Dr. Gawain Willis, director of nutritional services for Land O’Lakes Purina Feed LLC, said that elevated ambient temperatures make achieving high feed intake in lactation a real management challenge. “If sows do not maintain high nutrient intake, they will lose too much weight in lactation and may fail to rebreed quickly,” said Willis. “This can lead to high sow culling rates, which can mean too many sows are culled before they return sufficient income to cover their original investment costs. If sows that lose too much weight do breed back on time, future litter size may be compromised.”

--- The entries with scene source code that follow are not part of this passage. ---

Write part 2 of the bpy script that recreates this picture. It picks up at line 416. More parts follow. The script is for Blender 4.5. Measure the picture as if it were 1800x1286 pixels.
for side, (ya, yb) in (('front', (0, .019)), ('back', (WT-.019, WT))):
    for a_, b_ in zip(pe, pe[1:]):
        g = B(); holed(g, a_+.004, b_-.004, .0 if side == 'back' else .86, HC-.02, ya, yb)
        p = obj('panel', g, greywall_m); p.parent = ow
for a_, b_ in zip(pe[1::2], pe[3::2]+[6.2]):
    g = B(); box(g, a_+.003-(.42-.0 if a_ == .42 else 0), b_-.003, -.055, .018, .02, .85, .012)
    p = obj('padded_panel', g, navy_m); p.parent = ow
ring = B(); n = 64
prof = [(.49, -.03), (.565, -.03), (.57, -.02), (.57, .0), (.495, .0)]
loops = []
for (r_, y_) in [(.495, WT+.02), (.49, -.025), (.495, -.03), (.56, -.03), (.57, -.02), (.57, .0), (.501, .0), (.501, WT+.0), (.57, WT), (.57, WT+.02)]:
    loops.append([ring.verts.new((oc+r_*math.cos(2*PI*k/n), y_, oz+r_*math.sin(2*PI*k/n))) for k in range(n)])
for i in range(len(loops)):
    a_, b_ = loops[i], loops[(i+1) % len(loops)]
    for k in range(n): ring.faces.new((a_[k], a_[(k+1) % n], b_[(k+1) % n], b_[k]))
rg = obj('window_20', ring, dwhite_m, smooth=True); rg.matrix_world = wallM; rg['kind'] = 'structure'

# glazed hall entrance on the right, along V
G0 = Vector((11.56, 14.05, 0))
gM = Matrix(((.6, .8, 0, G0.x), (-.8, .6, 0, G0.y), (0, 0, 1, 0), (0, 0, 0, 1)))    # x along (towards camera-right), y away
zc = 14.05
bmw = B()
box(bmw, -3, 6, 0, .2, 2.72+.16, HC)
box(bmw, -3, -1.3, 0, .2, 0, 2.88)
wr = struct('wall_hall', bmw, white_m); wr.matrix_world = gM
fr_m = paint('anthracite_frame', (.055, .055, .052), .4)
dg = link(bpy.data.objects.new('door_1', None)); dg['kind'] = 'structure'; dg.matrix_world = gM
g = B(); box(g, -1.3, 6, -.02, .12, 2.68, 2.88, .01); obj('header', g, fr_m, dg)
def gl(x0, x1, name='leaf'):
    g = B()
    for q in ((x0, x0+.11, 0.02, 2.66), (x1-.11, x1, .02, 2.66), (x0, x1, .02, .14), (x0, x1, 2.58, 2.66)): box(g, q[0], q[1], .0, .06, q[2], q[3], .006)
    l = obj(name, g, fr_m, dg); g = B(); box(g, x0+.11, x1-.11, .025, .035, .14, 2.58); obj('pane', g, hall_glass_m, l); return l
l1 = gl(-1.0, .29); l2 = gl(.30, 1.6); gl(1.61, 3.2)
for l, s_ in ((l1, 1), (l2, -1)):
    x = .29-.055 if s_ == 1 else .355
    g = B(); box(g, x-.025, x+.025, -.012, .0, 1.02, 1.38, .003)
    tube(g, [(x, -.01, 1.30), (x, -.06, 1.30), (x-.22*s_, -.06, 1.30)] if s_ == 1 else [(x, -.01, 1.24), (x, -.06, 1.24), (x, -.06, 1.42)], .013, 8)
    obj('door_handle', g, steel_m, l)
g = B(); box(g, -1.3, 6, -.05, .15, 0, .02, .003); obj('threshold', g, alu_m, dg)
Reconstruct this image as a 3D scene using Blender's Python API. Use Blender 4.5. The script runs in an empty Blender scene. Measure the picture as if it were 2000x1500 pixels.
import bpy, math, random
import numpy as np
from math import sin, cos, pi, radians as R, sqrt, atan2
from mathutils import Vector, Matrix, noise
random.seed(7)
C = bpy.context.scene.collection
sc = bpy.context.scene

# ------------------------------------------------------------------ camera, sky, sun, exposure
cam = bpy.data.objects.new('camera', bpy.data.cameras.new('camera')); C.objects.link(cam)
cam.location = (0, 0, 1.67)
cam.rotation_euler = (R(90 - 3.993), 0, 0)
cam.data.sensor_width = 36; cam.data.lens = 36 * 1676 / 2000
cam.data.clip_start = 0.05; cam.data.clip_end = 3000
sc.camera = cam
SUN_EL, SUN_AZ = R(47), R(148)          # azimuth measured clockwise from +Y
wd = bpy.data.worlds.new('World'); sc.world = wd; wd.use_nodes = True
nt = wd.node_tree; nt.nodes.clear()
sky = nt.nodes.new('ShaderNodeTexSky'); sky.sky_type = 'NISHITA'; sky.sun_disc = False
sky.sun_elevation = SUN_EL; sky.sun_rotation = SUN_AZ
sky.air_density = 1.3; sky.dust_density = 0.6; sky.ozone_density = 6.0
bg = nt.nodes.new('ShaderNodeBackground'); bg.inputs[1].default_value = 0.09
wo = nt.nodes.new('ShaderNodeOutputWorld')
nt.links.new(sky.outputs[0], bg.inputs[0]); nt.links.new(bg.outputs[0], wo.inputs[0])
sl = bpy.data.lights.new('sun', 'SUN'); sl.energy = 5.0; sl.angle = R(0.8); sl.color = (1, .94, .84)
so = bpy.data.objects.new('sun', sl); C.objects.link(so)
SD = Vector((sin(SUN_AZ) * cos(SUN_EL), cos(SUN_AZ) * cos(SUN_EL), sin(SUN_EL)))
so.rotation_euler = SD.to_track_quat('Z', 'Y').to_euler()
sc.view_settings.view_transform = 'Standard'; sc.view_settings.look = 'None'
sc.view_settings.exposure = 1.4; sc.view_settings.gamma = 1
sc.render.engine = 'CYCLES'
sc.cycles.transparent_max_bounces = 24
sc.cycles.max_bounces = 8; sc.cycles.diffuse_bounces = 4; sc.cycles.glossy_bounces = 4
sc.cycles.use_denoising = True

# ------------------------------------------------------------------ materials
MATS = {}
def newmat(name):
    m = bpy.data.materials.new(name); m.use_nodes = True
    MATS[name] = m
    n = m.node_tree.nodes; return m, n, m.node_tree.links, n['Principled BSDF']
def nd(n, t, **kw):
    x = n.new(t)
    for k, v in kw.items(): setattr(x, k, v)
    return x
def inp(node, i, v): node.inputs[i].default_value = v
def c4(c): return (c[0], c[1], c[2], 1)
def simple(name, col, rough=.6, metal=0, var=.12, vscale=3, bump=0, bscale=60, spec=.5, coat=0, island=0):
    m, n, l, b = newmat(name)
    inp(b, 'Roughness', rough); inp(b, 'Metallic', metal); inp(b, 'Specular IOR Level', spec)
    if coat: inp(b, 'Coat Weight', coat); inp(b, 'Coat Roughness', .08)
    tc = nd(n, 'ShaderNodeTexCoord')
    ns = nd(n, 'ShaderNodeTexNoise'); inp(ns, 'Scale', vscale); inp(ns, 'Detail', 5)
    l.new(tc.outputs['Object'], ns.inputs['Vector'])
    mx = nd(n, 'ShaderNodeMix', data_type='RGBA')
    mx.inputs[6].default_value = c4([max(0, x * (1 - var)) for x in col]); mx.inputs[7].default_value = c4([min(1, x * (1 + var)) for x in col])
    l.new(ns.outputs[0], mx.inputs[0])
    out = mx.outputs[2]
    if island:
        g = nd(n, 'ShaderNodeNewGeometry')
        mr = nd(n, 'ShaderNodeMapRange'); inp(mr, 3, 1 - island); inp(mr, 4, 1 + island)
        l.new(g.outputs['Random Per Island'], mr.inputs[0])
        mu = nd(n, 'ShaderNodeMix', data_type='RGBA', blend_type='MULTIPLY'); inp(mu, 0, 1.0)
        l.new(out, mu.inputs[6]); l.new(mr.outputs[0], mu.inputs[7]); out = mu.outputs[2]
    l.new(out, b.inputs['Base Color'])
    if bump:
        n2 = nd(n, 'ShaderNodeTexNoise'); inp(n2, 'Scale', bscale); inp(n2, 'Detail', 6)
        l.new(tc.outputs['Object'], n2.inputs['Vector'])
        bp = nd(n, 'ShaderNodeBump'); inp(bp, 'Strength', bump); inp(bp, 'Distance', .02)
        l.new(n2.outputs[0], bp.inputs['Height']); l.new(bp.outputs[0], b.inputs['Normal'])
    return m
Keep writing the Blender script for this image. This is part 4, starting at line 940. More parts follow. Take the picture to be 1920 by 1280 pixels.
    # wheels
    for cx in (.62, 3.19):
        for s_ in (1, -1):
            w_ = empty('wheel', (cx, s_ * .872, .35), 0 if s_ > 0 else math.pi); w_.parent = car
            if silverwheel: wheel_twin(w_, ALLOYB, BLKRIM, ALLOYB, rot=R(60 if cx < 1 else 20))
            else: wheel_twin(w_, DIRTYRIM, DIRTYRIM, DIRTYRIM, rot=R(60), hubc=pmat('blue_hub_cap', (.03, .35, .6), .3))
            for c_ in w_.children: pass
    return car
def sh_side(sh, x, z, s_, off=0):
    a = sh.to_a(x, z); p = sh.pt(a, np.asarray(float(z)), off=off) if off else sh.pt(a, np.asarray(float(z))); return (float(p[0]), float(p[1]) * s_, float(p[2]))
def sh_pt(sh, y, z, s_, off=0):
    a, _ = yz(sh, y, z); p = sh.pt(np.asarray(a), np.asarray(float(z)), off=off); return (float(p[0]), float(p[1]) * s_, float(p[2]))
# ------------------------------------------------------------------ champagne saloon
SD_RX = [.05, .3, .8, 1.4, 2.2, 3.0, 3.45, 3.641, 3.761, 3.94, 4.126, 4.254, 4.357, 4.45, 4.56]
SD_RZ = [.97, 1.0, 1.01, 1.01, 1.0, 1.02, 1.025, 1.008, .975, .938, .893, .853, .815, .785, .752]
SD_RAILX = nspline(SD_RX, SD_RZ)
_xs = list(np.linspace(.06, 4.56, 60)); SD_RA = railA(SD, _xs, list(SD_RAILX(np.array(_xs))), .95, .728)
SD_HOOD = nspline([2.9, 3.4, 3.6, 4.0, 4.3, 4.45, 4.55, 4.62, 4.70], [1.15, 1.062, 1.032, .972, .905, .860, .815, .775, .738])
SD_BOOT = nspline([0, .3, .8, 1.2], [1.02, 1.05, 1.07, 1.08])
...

Added attention to temperature control in facilities can help manage these challenges, and sow feed intake can be also maintained by adjusting the ration. Willis said he recommends decreasing the fiber content of the ration and/or increasing levels of added fat. These two ration changes lower the heat produced by the sow during digestion, thus lowering her body temperature and the amount of heat she has to dissipate and helping to maintain consumption. Heat stress can also be prevented by routinely feeding sows during the coolest parts of the day. “Make sure sows are full-fed and that they have feed available from late evening to early morning,” said Willis, adding that sow movement should be avoided during the day. “Sows are most effective in dissipating heat during overnight hours when the air is cooler.”